🌟🌟
El amigo me recomendó ver
“The Expanse” porque salen muchas naves espaciales y él conoce mi debilidad. Otros
ven películas del oeste solo porque sale John Wayne, o ven películas de época
porque salen miriñaques y carruajes, así que no me avergüenzo de mi pedrada.
Él amigo sabe que yo
estoy enfermo de estas cosas, concretamente desde que vi, de pequeñito, en la
pantalla inabarcable del cine Pasaje, la nave consular de la princesa Leia
perseguida por el destructor imperial. Ahí fue cuando me turulaté para siempre.
45 años después, se me sigue poniendo la piel de gallina cuando veo cualquier
nave de ficción -porque reales, de momento, no las hay- surcando el firmamento
negrísimo con puntitos que son las estrellas y los planetas.
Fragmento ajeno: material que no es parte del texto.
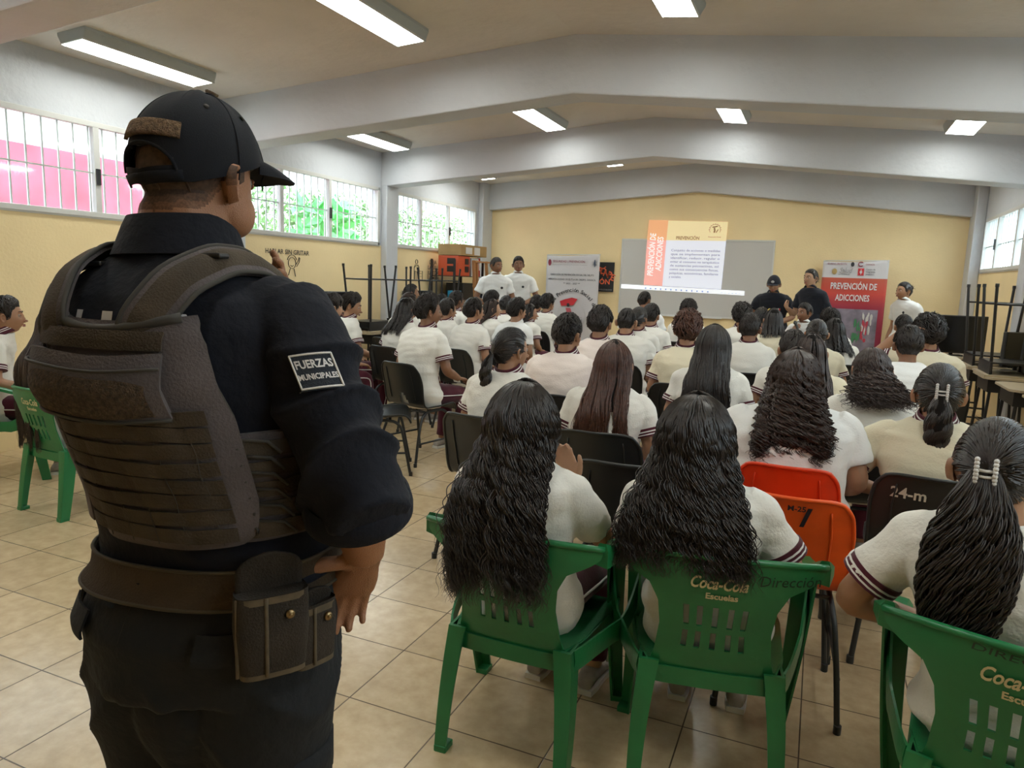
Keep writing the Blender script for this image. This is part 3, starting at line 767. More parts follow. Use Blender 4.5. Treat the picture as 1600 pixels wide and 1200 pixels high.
ARM = {  # elbow and wrist for the right arm (x>0), z above the seat, y forward
    'lap': ((.225, .02, .265), (.105, .22, .175), (-.2, .9, -.25), (0.1, 0.1, -1)),
    'knee': ((.235, .06, .275), (.14, .31, .19), (-.1, 1, -.2), (0, 0, -1)),
    'crossed': ((.225, .10, .29), (.02, .22, .30), (-1, .1, 0.05), (0, -1, 0)),
    'side': ((.265, -.02, .27), (.20, .20, .24), (-.4, .9, .1), (0.2, 0, -1)),
    'elbow_out': ((.33, .02, .285), (.16, .18, .20), (-.7, .7, 0), (0, 0, -1)),
    'chin': ((.22, .16, .27), (.10, .15, .47), (-.3, -.1, .9), (0, -1, 0)),
    'head': ((.335, .10, .53), (.17, -.02, .735), (-.9, -.25, .15), (0, 0, -1)),
    'clasp': ((.265, .02, .265), (.05, .19, .16), (-.95, .25, -.1), (0, -1, -.2)),
    'hips': ((.34, -.04, .26), (.17, .05, .08), (-.3, .5, -.6), (-1, 0, 0)),
    'hang': ((.235, -.02, .24), (.225, .06, .0), (0, .15, -1), (-1, 0, 0)),
    'hold': ((.23, .04, .25), (.22, .24, .33), (-.1, .6, .5), (-1, 0, 0)),
    'mic': ((.23, .06, .27), (.10, .20, .46), (-.5, .1, .6), (-.5, -.5, 0)),
}
def limb(P, r0, n=5):
    """polyline joints -> smooth path with interpolated radii"""
    P = [np.array(p, float) for p in P]; out = []; rr = []
    for i in range(len(P)-1):
        for k in range(n):
            t = k/n; out.append(P[i]*(1-t)+P[i+1]*t); rr.append(r0[i]*(1-t)+r0[i+1]*t)
    out.append(P[-1]); rr.append(r0[-1])
    o = np.array(out)
    for _ in range(2): o[1:-1] = (o[:-2]+2*o[1:-1]+o[2:])/4
    return o, rr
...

A veces siento que
yo ya he estado allí, en el futuro, transmigrando de hábitat en hábitat hasta
reencarnarme en una biografía anterior, que es esta de ahora, a contracorriente
de la línea del tiempo y de las enseñanzas de los vedas.
“The expanse” plantea que
dentro unos cuantos siglos, cuando ya nos hayamos comido los recursos de la
Tierra y también los de Marte, pondremos nuestra mirada en el cinturón de
asteroides, donde vagan los pedruscos al tuntún de la gravedad. En ese futuro lejanísimo
-donde el Mundialito de Clubs lo disputarán el campeón terrícola y el campeón
marciano- Marte ya será una colonia de humanos desligada de la Tierra. Sus
habitantes serán, después de todo, los famosísimos marcianos de la
ciencia-ficción, y se llenarán de razones quienes aseguran que los platillos
volantes no vienen de otros sistemas, sino de otras realidades del futuro. Y
que los marcianos son seres humanos que visitan a sus antepasados por
curiosidad, o por afán científico. O para tocar un poco los cojones, que alguno
habrá.
En “The Expanse” hay
naves espaciales, sí, y Guerra Fría interplanetaria, y algún disparo que otro que
se pierde en el vacío interestelar. Pero me aburro como una ostra y no sé por
qué. He llegado al capítulo 3 y me he quedado varado en la inmensidad del
espacio, dudando entre seguir el rumbo o abortar la misión. Y al final -escribo
esto tres semanas después- la he abortado. Pongo rumbo a casa.